## Task directions
Of the lines listed below, how many contain the string "True"? Answer with the number alone.

* START Data extract *

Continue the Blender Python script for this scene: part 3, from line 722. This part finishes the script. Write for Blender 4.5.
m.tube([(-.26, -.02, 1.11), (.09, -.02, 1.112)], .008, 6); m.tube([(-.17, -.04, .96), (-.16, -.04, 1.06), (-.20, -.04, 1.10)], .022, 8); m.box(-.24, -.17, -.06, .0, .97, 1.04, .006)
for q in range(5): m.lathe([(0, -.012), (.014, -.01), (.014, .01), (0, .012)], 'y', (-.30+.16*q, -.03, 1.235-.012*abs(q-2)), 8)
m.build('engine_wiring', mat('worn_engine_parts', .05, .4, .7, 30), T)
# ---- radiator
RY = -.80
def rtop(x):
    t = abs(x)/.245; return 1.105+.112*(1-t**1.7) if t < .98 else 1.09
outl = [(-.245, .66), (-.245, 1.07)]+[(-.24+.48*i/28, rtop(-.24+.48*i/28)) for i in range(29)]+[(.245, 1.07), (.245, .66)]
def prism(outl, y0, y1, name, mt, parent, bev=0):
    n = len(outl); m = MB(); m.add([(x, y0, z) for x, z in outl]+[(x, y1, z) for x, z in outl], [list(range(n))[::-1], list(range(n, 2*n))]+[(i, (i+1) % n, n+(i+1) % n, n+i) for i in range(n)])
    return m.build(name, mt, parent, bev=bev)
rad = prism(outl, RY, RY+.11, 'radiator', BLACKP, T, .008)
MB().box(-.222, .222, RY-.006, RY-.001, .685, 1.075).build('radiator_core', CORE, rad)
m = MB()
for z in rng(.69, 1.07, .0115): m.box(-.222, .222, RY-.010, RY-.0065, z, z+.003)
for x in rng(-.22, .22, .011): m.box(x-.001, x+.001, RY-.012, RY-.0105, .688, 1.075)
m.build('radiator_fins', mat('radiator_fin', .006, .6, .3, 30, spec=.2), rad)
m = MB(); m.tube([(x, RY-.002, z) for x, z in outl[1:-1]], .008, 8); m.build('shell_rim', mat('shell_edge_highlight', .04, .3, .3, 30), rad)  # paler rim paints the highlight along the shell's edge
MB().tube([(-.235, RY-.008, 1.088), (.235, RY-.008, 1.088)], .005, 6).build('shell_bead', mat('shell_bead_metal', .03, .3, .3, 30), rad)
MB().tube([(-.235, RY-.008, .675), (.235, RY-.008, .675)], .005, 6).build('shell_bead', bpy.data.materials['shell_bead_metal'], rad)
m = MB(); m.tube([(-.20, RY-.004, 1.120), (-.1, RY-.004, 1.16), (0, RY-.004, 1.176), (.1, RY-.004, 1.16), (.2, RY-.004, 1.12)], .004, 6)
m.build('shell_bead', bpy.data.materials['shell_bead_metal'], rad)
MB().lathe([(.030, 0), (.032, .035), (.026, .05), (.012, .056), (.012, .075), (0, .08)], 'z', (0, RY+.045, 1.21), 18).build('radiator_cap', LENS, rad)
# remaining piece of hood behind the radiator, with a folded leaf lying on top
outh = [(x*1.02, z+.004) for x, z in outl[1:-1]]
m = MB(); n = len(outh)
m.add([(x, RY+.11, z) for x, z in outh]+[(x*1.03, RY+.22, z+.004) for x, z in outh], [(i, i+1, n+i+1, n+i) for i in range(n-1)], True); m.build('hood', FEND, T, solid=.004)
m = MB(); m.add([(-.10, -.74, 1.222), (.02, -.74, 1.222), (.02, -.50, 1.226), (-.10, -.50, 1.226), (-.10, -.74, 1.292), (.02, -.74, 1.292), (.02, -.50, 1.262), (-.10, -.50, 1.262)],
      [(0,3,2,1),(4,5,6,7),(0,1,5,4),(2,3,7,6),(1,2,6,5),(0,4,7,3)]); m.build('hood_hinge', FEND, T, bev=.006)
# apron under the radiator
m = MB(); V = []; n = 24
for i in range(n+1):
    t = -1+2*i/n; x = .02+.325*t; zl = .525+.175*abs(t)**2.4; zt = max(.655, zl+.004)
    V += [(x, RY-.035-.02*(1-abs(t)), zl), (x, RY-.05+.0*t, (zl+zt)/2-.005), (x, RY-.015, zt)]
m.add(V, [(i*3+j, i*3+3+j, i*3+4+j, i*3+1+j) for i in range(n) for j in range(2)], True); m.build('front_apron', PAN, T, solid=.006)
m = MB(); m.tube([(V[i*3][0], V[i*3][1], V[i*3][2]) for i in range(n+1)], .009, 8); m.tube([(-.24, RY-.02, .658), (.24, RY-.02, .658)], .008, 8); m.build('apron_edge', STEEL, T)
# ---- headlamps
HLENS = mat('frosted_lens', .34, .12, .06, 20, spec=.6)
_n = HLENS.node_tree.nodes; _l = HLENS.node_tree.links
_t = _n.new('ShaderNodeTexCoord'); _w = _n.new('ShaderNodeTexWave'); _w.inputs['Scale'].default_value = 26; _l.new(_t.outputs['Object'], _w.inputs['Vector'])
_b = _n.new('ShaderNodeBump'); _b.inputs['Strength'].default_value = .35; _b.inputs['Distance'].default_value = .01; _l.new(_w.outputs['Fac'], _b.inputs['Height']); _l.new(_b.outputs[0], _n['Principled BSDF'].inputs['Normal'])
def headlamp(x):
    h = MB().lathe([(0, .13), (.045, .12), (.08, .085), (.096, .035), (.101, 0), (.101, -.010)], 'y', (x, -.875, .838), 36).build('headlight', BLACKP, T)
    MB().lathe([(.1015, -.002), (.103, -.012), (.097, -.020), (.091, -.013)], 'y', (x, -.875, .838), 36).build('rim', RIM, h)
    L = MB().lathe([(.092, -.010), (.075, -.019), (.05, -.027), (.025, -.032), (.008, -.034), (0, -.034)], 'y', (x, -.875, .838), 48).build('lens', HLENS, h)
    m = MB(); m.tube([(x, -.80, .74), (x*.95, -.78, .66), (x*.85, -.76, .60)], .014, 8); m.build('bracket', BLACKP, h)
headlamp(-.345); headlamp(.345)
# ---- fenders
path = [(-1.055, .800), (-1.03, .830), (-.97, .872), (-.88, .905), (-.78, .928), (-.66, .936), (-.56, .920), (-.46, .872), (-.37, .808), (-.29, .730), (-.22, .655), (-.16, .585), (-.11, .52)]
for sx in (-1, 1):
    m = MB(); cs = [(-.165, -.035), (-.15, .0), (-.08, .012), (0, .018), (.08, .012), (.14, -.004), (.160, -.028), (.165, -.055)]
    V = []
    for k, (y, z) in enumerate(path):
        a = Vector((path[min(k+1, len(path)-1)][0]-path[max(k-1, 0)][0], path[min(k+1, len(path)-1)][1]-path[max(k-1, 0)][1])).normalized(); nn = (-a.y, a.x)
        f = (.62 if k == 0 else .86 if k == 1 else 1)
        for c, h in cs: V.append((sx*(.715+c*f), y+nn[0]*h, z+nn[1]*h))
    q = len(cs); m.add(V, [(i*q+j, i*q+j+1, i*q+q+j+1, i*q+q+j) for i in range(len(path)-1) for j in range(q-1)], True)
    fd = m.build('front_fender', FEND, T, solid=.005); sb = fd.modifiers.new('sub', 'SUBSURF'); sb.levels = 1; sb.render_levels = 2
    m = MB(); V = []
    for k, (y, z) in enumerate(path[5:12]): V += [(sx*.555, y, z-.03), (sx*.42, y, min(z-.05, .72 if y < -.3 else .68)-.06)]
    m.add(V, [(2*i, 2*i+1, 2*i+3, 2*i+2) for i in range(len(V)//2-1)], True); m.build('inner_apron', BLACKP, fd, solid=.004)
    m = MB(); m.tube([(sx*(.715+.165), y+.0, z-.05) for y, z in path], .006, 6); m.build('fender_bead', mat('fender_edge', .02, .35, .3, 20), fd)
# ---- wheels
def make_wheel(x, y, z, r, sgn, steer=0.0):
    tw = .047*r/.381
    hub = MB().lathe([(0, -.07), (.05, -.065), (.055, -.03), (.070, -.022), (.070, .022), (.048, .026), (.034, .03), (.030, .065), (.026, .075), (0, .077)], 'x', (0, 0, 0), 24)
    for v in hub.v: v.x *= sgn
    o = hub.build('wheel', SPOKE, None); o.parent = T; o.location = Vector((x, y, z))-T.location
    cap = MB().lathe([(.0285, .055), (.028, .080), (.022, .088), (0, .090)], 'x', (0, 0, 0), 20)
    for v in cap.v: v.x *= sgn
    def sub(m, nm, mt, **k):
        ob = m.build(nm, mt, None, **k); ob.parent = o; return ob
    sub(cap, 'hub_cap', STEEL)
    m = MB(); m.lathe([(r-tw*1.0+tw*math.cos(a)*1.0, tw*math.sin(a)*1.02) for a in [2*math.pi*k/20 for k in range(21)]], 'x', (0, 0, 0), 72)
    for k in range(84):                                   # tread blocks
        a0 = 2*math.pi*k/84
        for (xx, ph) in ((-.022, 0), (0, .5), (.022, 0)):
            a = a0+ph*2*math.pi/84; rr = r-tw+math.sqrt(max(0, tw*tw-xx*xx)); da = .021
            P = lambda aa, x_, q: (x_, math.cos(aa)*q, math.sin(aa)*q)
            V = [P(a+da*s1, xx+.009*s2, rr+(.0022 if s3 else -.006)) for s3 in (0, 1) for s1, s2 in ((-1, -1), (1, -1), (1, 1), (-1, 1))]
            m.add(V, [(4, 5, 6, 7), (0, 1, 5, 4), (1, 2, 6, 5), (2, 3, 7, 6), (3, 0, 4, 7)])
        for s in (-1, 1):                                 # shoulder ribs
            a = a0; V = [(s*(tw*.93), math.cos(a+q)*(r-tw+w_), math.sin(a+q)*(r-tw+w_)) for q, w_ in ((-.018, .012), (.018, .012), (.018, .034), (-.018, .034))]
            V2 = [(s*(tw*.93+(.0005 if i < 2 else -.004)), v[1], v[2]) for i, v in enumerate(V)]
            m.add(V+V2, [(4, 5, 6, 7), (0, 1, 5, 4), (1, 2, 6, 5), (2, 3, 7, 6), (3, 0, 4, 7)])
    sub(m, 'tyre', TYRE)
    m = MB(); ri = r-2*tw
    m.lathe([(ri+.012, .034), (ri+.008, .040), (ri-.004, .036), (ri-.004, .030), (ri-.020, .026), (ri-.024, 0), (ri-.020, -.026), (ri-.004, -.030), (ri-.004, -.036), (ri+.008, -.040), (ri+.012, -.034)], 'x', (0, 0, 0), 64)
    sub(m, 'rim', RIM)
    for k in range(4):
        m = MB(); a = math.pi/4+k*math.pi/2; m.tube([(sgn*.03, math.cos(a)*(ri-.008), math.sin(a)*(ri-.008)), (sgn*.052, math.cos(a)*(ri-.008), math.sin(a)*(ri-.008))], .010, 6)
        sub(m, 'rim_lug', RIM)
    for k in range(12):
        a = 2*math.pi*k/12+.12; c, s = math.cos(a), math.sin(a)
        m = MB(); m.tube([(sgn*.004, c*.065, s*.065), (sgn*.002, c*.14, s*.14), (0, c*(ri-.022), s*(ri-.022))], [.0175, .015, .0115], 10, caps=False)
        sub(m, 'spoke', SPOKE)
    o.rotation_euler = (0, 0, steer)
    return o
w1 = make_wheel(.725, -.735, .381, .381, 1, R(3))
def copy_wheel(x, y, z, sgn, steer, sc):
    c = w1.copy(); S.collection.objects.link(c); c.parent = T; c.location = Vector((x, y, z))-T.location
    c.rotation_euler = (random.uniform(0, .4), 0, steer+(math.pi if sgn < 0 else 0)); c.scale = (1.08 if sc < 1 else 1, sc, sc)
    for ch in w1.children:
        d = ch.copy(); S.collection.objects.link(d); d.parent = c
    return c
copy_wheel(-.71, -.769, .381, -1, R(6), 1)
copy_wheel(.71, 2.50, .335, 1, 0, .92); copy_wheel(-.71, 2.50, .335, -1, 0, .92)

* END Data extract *

## Complete response
4